» **PROBLEM DESCRIPTION**
Everything from the first line to the line containing "P = [[Vector(fn(i" is to be repeated exactly; nothing past it.

» **PROVIDED DATA**

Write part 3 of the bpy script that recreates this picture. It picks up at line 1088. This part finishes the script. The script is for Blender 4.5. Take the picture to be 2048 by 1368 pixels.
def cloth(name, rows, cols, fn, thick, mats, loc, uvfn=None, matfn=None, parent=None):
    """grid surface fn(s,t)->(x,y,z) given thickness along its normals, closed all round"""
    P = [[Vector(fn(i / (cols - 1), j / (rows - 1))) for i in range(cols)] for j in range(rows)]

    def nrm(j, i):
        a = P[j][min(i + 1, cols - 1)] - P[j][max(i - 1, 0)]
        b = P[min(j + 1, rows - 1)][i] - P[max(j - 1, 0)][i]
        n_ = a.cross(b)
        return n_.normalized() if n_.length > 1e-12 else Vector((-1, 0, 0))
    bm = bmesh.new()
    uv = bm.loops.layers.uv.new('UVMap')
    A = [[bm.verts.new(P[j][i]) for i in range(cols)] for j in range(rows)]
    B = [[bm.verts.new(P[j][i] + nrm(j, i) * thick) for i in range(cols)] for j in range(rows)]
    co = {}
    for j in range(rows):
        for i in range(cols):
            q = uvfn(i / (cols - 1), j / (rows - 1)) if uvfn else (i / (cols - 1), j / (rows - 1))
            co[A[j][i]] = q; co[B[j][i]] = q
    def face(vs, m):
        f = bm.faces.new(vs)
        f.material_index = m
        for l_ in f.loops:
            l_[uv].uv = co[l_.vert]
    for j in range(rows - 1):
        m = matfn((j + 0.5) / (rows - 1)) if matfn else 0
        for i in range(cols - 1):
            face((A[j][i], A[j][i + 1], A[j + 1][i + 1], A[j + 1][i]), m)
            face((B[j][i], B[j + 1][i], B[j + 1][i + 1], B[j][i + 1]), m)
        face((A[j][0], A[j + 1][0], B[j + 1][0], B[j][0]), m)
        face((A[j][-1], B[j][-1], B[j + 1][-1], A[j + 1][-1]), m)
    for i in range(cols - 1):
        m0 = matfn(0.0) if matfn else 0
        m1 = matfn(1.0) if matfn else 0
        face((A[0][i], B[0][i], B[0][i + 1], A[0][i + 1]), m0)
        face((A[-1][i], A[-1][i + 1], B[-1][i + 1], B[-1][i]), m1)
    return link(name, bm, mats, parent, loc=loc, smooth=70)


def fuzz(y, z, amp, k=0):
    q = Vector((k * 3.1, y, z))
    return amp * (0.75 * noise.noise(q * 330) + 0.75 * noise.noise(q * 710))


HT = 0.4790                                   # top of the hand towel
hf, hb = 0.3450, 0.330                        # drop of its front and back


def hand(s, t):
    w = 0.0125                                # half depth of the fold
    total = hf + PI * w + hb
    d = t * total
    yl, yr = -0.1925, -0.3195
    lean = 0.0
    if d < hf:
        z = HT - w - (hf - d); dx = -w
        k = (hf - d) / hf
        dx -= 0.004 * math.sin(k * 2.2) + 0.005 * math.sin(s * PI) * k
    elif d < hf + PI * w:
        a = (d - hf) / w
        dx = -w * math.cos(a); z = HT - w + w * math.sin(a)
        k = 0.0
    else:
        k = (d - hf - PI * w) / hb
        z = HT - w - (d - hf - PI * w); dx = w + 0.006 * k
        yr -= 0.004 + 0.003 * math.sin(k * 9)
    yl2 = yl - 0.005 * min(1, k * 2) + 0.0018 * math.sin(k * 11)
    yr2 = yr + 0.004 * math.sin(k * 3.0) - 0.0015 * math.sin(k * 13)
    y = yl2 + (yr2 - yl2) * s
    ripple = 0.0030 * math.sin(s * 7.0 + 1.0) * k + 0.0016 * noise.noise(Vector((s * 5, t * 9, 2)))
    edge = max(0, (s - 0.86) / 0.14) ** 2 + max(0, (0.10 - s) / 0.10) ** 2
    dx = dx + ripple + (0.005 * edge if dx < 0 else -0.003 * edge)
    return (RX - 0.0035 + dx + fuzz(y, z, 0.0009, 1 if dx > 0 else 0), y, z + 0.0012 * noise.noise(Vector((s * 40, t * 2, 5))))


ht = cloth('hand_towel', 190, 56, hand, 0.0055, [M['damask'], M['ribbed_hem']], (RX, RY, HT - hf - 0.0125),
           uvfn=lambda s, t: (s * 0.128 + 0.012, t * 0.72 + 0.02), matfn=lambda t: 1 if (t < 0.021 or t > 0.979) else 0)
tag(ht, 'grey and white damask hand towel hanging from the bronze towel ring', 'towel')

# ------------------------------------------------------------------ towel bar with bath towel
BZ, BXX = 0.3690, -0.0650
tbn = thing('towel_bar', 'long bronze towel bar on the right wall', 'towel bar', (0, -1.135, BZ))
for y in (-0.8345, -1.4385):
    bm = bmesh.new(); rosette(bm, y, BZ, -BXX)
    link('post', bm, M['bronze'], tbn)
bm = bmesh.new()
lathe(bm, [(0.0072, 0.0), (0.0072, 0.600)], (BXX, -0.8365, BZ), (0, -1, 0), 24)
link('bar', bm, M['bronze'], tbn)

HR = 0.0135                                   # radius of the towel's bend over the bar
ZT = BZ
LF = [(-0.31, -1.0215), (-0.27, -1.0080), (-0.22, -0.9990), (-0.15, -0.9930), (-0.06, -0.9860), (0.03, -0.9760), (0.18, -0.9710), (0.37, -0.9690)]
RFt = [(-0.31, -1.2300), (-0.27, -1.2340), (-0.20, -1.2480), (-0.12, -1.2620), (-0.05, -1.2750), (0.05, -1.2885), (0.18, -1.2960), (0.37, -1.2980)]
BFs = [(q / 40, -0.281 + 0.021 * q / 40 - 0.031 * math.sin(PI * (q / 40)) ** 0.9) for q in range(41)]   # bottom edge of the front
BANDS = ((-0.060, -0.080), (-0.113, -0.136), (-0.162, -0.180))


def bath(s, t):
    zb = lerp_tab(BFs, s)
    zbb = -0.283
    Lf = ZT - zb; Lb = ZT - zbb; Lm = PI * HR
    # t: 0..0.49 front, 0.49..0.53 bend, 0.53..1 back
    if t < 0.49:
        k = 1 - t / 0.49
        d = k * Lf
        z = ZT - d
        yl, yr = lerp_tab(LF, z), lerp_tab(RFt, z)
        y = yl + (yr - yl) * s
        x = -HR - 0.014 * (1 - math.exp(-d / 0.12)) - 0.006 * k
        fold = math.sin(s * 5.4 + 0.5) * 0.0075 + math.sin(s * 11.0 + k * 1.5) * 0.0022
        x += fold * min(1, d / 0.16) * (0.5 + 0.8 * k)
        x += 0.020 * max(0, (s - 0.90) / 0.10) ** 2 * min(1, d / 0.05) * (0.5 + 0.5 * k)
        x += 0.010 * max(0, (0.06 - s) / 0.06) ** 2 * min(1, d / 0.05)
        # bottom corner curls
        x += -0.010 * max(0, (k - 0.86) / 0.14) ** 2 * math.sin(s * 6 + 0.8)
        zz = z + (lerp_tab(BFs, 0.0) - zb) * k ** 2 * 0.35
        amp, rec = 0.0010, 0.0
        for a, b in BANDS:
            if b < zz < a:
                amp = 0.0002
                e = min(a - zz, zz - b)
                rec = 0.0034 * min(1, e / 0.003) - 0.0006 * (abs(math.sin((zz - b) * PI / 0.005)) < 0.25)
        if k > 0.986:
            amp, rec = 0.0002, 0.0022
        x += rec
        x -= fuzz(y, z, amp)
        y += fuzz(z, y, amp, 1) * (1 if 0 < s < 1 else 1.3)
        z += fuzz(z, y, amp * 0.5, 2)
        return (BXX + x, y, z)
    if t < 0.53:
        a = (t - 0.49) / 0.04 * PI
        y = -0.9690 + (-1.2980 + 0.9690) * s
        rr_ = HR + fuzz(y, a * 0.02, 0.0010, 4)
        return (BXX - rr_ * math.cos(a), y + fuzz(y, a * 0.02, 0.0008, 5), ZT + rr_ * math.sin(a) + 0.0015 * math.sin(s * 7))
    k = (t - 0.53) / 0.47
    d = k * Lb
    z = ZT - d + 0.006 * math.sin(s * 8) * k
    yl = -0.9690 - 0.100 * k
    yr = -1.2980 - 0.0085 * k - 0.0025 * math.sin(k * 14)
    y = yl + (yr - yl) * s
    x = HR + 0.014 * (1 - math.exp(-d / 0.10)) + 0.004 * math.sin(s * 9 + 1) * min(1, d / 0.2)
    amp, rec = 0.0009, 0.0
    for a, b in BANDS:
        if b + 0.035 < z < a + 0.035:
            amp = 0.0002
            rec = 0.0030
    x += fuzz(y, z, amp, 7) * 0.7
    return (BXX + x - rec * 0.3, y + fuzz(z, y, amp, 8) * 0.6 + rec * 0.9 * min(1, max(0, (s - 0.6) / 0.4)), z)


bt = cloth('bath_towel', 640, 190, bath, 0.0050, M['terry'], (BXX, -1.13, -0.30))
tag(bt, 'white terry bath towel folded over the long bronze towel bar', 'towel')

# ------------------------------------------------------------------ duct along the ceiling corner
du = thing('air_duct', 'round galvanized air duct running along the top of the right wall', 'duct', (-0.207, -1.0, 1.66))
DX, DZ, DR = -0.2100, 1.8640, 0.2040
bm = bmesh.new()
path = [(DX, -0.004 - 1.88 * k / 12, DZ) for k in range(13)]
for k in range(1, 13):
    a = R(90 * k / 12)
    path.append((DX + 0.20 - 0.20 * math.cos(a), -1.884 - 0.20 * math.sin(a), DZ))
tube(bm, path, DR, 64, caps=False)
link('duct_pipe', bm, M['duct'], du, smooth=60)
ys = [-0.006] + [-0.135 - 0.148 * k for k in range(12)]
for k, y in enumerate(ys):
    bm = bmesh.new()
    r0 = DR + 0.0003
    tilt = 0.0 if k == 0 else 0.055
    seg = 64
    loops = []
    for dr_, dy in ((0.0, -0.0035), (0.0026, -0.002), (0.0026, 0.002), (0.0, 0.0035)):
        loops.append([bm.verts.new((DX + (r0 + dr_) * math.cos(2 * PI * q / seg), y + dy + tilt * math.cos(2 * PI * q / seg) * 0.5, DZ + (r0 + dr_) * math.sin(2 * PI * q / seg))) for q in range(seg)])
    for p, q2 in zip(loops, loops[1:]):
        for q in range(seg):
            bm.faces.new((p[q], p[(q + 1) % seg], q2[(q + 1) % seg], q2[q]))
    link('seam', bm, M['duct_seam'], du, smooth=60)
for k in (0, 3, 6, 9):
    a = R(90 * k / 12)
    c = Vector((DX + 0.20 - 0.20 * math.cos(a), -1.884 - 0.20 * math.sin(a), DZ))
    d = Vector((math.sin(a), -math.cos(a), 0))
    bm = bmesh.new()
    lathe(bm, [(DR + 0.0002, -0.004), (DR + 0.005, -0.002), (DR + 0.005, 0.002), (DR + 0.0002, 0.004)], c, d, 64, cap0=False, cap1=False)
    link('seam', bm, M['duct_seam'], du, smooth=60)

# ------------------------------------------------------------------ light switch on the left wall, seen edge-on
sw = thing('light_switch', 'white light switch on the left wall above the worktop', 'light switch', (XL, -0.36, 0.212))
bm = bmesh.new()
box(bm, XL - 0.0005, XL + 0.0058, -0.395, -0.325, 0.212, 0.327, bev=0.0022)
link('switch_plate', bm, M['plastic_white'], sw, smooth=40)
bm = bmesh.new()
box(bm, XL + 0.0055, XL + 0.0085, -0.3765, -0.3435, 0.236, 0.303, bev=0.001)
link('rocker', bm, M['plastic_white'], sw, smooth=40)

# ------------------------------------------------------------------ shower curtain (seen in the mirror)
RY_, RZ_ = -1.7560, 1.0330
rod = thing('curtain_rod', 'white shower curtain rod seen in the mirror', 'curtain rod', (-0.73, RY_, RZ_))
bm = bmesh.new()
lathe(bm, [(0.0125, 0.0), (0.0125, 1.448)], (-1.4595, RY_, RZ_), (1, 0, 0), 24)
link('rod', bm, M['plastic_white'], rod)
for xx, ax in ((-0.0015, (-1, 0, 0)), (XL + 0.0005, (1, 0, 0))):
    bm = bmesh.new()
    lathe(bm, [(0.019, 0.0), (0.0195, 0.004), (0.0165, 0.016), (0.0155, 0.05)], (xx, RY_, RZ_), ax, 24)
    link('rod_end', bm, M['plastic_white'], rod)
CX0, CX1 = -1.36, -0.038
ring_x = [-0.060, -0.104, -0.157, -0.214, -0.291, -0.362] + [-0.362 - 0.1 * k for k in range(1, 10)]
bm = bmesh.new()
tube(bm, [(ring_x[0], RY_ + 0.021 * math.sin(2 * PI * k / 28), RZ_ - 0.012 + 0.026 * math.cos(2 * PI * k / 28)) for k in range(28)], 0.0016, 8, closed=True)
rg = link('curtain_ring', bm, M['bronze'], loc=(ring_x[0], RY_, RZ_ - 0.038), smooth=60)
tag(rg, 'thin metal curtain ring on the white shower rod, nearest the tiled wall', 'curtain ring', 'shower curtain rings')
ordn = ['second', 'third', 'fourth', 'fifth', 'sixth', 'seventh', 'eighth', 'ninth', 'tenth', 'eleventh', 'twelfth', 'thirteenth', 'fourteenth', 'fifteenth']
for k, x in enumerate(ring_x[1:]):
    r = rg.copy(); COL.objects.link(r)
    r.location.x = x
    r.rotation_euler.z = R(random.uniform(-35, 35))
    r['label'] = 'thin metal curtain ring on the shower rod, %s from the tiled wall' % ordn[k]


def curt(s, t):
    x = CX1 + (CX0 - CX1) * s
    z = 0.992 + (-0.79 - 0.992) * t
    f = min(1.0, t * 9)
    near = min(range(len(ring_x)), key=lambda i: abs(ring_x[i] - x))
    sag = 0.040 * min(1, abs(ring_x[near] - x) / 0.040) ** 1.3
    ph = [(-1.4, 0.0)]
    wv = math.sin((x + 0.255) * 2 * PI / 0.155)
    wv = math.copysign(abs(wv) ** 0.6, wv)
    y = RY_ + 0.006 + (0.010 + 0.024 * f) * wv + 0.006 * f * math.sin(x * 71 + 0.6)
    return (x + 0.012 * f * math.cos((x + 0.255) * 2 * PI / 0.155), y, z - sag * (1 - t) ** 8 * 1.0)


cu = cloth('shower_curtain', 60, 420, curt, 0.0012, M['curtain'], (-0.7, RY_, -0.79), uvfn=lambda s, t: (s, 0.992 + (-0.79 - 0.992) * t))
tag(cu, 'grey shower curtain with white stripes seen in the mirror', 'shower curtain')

» **COMPLETE ANSWER**
Write part 3 of the bpy script that recreates this picture. It picks up at line 1088. This part finishes the script. The script is for Blender 4.5. Take the picture to be 2048 by 1368 pixels.
def cloth(name, rows, cols, fn, thick, mats, loc, uvfn=None, matfn=None, parent=None):
    """grid surface fn(s,t)->(x,y,z) given thickness along its normals, closed all round"""
    P = [[Vector(fn(i / (cols - 1), j / (rows - 1))) for i in range(cols)] for j in range(rows)]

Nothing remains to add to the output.